Самое любопытное в поездке президента Путина на Соловки — то, как сдержанно освещает ее российская пресса. Ведь ни один шаг Путина не остается без внимания телевидения, будь он на службе или на отдыхе, — все эти катания на лыжах и купания в кефире. Да и путь корейского руководителя через Россию телеканалы прослеживали километр за километром. А тут первое лицо государства в одной из главнейших святынь страны — и все так скромно.

Понятно, журналистов не очень-то пустили на Соловки. Но почему не пустили? Есть ощущение, что кто-то в президентском окружении сообразил, что ситуация неловкая. Соловки — не просто достопримечательность, а уникальная смесь природы, архитектуры, религии, истории. И история эта включает первый советский концлагерь, устроенный той организацией, в которой служил и воспитывался президент.

На Соловках об этом этапе российской истории напоминает все. Только залюбуешься видом с Секирной горы, как осознаешь, что тут был штрафной изолятор. Только устроишь привал на озере, как увидишь жаровню из лагерной решетки. Только восхитишься акустикой Спасо-Преображенского собора, как узнаешь, что здесь на трехъярусных нарах зэки сходили с ума от непрерывного шума. Только прихлопнешь с облегчением комара, как припомнишь, что связанных голых людей выставляли комарам на съедение — называлось это ласково: «комарики».
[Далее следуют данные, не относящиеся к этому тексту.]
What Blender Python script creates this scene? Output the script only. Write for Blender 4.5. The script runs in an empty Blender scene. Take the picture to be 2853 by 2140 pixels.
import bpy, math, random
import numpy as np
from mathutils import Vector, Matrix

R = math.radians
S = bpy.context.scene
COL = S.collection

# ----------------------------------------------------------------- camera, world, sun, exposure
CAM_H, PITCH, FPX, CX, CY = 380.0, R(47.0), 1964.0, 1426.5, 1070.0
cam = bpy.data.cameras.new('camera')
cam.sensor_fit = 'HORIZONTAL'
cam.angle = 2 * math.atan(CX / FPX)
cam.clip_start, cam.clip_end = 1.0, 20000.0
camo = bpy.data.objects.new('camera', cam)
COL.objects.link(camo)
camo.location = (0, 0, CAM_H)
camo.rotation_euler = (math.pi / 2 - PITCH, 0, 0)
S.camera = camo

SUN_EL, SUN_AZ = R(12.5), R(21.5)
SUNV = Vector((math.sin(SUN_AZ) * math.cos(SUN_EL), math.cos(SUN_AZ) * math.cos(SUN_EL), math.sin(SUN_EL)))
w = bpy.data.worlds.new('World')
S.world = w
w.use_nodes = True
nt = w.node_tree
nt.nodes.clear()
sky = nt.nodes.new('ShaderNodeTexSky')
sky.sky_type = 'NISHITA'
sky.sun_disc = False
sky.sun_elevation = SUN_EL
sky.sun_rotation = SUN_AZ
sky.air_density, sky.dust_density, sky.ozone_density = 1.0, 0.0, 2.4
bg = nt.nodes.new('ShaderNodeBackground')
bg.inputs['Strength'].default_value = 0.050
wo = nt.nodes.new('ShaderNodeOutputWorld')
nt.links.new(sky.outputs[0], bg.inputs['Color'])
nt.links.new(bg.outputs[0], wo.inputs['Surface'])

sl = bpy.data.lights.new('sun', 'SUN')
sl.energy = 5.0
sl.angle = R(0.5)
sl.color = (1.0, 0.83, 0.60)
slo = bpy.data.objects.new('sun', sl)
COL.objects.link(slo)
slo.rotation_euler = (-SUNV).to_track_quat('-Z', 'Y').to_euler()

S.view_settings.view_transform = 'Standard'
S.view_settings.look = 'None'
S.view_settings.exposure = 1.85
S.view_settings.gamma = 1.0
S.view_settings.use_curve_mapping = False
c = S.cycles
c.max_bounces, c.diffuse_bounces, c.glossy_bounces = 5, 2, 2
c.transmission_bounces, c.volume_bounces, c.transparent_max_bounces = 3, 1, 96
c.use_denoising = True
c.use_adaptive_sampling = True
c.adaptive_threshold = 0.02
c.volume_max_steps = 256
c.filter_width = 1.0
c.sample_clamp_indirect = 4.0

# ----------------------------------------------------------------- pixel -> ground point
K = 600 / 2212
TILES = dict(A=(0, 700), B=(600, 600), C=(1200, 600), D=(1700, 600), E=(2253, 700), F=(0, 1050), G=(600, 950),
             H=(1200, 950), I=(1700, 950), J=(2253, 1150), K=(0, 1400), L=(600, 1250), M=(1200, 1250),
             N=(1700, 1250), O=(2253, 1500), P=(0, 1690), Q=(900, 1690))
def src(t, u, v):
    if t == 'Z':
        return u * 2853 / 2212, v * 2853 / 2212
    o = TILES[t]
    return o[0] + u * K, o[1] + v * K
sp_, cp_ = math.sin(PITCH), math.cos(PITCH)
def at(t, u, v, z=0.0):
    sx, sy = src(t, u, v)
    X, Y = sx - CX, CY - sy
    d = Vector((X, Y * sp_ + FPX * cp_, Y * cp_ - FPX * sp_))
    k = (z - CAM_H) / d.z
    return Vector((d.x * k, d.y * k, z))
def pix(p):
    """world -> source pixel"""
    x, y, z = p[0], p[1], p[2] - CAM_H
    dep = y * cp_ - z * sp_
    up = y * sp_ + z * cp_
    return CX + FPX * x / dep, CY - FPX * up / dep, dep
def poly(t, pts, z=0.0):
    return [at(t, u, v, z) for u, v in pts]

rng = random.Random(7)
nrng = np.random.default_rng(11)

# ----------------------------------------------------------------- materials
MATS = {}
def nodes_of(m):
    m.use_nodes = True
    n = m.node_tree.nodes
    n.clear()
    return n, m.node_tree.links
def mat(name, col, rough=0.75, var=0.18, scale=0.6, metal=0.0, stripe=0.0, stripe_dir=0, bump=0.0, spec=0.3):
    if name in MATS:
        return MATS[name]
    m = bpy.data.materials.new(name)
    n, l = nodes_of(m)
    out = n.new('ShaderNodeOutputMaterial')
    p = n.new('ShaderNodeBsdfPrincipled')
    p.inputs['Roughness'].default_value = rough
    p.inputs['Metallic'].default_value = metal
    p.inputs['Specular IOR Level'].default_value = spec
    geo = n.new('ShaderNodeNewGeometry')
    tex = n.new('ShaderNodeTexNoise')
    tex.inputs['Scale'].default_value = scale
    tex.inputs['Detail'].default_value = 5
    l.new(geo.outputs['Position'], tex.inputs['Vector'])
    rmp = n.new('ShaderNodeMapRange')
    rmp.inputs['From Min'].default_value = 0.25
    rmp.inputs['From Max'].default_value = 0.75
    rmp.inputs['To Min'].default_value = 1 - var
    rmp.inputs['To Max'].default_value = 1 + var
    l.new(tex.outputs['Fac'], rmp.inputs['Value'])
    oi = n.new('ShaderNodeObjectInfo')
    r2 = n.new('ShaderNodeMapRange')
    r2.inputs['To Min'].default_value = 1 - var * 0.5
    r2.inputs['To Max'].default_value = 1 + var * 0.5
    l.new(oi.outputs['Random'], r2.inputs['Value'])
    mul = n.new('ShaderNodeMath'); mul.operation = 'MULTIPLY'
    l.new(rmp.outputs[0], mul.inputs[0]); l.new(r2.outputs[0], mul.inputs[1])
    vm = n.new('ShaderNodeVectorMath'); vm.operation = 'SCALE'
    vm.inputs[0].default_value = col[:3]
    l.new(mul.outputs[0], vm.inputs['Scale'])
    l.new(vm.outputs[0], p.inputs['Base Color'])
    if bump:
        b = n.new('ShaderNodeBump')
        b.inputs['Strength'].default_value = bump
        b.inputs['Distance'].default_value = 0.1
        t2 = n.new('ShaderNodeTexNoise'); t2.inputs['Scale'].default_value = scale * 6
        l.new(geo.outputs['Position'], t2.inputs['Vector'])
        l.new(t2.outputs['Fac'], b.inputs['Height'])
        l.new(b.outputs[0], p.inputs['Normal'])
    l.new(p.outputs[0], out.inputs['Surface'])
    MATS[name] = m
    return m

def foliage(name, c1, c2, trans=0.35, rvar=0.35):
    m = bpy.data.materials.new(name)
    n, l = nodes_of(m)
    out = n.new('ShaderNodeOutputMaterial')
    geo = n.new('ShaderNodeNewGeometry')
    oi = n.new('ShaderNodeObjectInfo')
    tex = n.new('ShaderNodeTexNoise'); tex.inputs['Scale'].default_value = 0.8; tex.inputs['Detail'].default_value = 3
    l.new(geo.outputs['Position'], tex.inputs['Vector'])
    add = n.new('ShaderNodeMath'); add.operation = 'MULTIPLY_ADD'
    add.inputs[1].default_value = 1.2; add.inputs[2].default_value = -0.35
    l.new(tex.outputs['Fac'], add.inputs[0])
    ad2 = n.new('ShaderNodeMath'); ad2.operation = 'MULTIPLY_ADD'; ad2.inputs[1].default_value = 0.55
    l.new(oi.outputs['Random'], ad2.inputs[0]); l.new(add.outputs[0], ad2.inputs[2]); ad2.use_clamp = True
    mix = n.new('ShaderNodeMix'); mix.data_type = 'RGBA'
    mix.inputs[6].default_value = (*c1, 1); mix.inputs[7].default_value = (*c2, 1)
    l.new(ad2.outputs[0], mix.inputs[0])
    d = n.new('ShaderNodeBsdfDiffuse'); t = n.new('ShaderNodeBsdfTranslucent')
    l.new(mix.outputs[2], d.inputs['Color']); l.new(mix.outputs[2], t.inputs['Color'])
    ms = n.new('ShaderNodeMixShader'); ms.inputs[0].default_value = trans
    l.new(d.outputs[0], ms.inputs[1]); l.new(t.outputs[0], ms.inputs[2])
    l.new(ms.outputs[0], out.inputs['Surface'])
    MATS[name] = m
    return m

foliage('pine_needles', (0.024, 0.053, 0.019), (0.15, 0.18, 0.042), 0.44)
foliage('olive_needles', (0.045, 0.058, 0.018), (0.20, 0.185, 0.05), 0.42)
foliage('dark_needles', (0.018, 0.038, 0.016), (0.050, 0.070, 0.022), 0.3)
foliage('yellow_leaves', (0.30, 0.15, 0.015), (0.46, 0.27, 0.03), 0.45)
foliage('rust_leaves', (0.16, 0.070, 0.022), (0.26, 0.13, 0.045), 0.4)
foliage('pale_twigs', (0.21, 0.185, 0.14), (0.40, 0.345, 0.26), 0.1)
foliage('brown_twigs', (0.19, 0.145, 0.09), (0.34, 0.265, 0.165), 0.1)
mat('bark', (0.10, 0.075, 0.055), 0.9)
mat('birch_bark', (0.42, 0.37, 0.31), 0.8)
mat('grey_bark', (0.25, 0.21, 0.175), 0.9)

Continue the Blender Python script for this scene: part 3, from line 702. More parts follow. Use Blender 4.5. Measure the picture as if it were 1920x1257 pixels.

Лишний раз о лагере — получается как-то неудобно. Да еще кто-нибудь вспомнит, что никто в России ни в одном массовом преступлении не покаялся. Даже в таком святом месте, как Соловки.

2001

Вацлав Гавел

После кончины академика Сахарова в мире остались два общественно-политических лидера, которых принято называть моральными авторитетами, — папа римский Иоанн-Павел Второй и президент Чехии Вацлав Гавел. В свое время Сталин пренебрежительно спросил: «А сколько у папы римского дивизий?» Смешно спрашивать, сколько дивизий у Гавела. Тем не менее он — безусловный победитель. Даже триумфатор. Может быть, потому, что в первую очередь писатель. За письменным столом и, уж конечно, внутри себя он решил столько разных страшных вопросов, заглянул в такие бездны, что понял, как, в конечном счете, надо действовать, чтобы застраховаться от провалов — не тактически, а мировоззренчески… Есть такое хорошее и надежное правило: когда не знаешь, как правильно поступить в том или ином случае, следует сделать моральный выбор. Попросту говоря, поступить по совести — это может оказаться не так уж полезно или выгодно, но выигрышно на длинной дистанции. Вот такая долгосрочная победа — за Вацлавом Гавелом.